### JOB
Copy out each line of the data holding "objects".

### SUPPLIED MATERIAL
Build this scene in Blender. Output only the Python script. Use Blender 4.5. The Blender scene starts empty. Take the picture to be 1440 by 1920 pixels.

...

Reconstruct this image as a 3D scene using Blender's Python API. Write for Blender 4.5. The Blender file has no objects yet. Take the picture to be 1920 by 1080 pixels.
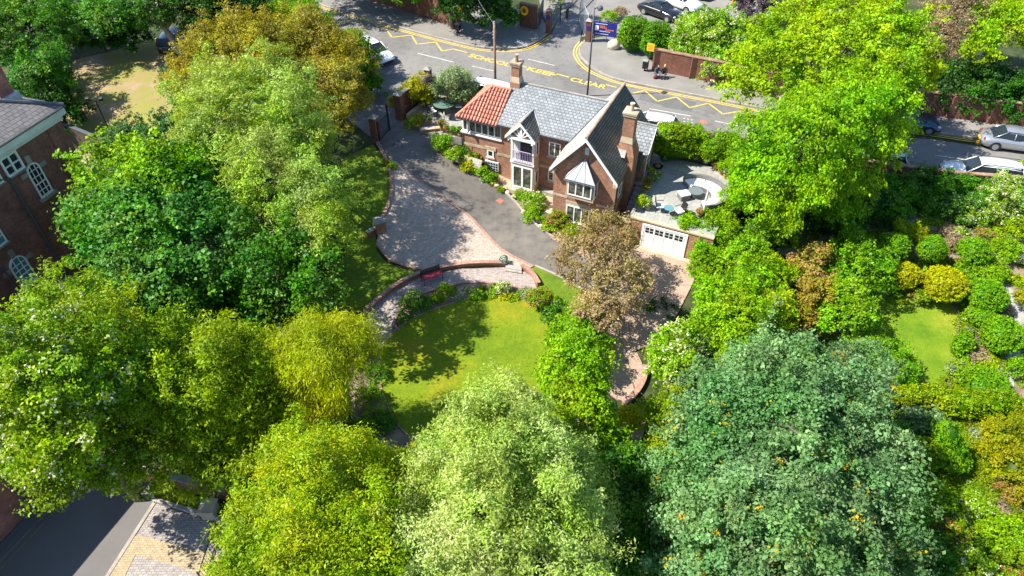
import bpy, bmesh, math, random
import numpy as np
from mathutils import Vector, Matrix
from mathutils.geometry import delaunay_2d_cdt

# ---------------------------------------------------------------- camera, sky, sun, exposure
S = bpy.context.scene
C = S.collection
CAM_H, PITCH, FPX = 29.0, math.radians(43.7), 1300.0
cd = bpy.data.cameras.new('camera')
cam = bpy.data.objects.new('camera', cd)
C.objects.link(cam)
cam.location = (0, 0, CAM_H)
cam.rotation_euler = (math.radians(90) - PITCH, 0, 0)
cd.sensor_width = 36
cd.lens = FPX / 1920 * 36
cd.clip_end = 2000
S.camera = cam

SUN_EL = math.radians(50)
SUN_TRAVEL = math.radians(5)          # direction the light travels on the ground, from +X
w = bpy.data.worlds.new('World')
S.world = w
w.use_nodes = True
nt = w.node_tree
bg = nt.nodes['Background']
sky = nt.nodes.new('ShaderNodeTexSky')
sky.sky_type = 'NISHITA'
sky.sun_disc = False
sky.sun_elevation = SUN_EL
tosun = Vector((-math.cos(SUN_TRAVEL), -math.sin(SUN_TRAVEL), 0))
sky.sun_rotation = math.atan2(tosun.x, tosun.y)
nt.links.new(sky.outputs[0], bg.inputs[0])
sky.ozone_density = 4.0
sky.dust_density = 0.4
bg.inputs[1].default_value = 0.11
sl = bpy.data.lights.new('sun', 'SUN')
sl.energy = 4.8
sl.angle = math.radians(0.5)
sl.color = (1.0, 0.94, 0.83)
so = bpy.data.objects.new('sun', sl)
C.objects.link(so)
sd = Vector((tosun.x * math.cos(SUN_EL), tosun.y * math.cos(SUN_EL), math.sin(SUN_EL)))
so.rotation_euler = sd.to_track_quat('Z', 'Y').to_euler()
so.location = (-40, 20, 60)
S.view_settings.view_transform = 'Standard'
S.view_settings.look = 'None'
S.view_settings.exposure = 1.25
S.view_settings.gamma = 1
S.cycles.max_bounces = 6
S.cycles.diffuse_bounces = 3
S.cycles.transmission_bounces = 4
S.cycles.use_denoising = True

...

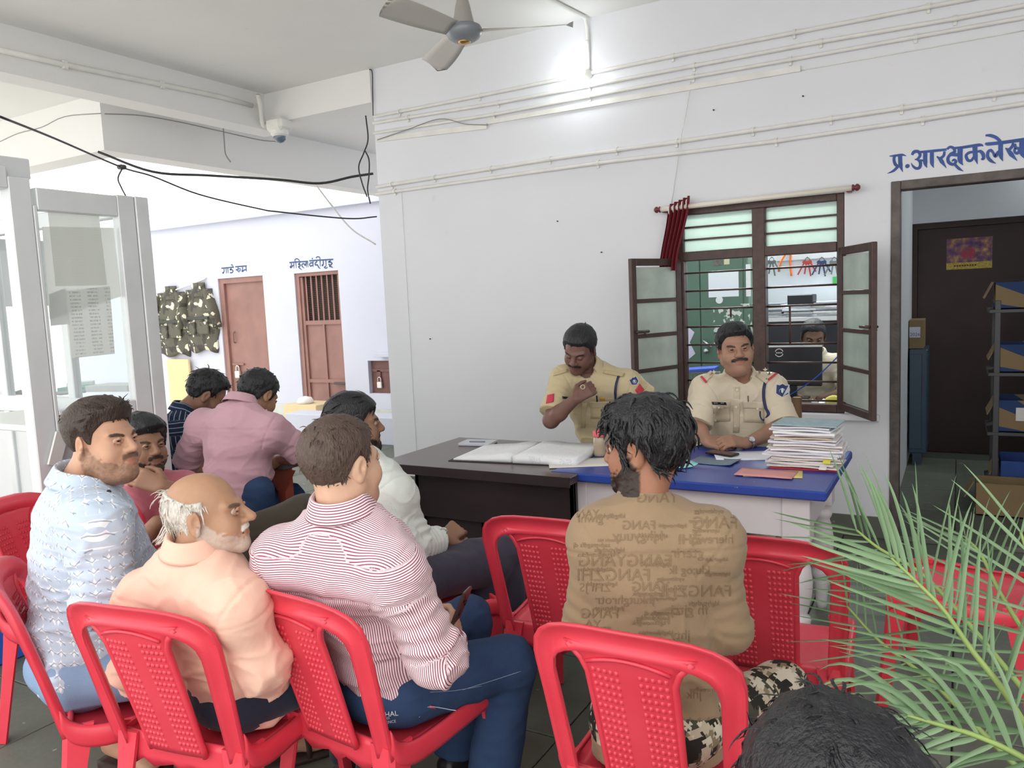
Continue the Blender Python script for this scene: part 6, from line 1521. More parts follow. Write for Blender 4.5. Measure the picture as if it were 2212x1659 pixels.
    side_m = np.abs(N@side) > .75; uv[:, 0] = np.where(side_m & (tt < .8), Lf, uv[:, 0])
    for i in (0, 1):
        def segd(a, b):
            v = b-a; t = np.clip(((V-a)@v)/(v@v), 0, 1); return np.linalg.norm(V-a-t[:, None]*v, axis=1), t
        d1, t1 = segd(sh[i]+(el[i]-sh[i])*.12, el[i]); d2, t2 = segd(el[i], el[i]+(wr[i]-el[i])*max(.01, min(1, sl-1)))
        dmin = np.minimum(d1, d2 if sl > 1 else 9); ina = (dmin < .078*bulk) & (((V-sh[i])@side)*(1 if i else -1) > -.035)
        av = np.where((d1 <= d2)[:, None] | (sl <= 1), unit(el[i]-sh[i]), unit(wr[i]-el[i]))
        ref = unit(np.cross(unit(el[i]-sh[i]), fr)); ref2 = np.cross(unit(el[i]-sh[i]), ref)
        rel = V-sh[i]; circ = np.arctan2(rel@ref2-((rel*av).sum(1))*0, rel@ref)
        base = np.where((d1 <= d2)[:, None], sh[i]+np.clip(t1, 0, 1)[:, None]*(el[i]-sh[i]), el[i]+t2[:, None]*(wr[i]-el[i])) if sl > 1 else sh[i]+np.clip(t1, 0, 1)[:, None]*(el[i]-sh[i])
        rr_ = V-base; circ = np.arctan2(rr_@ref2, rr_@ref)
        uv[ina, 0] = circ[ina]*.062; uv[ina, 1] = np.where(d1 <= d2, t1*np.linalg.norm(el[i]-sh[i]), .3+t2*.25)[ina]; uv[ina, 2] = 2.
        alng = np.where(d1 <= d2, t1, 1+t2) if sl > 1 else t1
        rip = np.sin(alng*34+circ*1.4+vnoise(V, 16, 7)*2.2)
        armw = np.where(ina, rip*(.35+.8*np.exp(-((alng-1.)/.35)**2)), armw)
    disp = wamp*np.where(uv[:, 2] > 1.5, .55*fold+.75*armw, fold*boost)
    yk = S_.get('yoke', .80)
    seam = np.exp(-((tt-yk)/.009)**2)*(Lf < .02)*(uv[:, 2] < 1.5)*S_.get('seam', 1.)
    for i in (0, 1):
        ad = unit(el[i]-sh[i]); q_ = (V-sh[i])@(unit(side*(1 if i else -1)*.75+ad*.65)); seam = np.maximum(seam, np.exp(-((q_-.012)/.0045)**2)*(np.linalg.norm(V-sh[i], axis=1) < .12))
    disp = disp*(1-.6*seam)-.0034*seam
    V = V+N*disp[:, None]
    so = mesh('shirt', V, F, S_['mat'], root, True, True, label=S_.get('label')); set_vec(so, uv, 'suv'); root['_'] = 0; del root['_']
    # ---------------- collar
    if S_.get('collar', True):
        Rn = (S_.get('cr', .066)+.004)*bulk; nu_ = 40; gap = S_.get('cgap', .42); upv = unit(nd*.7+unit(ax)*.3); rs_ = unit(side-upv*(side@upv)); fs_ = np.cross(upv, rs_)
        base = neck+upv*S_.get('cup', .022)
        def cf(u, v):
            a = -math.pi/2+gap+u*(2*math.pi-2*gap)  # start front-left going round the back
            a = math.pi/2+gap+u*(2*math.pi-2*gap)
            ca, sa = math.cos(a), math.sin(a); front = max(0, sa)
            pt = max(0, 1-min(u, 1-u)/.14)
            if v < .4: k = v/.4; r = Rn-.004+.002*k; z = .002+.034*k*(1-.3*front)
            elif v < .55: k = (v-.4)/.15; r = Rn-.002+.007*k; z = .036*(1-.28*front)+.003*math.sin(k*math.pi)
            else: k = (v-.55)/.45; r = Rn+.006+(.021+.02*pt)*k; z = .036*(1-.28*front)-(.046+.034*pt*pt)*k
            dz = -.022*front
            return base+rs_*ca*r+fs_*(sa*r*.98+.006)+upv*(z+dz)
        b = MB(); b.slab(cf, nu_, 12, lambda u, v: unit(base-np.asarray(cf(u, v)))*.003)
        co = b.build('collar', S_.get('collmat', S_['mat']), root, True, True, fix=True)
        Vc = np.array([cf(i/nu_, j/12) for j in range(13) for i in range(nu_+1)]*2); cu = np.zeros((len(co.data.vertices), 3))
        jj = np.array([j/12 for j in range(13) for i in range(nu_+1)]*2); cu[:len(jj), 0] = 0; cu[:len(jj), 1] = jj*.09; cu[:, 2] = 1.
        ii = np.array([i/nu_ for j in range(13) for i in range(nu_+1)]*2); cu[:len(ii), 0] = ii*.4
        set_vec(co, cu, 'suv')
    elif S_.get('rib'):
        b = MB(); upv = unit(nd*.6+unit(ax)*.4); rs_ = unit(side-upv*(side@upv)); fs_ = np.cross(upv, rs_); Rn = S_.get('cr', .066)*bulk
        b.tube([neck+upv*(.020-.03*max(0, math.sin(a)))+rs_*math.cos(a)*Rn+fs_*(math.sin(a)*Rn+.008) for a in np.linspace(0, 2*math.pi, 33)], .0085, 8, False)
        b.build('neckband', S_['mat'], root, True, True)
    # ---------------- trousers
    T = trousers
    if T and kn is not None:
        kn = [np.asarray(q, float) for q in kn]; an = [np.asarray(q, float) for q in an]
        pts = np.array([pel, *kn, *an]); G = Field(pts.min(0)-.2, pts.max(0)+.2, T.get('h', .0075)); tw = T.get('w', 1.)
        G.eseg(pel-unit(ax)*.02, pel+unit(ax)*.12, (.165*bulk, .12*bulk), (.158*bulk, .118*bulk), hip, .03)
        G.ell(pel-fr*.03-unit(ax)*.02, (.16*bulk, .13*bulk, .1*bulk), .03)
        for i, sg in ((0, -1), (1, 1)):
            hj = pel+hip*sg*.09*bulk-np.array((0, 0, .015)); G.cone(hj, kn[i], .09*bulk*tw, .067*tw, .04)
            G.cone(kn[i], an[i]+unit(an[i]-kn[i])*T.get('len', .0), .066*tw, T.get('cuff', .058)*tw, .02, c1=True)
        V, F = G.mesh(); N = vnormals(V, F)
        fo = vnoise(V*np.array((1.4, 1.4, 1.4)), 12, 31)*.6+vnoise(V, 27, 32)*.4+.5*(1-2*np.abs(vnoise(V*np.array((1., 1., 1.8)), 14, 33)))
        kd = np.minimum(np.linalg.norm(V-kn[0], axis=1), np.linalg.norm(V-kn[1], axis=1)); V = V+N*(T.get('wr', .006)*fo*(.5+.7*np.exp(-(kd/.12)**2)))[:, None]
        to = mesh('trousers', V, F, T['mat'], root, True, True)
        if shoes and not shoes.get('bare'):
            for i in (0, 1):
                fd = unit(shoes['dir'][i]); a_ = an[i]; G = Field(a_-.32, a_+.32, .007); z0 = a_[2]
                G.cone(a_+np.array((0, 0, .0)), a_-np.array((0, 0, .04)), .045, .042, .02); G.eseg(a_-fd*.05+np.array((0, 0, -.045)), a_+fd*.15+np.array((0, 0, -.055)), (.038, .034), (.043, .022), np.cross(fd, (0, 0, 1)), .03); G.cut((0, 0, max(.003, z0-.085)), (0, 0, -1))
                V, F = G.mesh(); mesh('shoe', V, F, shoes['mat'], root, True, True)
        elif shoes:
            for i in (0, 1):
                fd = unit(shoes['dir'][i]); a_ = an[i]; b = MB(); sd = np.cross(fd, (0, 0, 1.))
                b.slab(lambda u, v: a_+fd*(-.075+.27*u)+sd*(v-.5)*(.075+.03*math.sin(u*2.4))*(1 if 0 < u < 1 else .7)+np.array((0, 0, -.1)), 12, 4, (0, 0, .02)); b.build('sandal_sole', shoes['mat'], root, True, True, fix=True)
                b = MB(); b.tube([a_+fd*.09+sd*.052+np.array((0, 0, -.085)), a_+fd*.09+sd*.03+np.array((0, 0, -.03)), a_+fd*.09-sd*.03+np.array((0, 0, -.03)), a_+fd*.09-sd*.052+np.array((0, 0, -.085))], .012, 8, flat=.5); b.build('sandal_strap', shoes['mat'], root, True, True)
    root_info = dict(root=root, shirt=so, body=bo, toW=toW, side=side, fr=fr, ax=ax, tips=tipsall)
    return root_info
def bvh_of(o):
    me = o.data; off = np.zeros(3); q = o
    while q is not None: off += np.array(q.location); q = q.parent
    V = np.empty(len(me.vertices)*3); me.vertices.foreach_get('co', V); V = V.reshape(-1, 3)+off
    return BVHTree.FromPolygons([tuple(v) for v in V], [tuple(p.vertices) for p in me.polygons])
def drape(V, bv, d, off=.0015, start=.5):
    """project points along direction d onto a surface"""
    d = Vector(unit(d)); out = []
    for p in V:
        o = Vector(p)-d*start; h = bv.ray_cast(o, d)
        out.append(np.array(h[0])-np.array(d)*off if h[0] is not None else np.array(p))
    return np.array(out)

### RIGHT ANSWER
Reconstruct this image as a 3D scene using Blender's Python API. Write for Blender 4.5. The Blender file has no objects yet. Take the picture to be 1920 by 1080 pixels.
cam = bpy.data.objects.new('camera', cd)
C.objects.link(cam)
so = bpy.data.objects.new('sun', sl)
C.objects.link(so)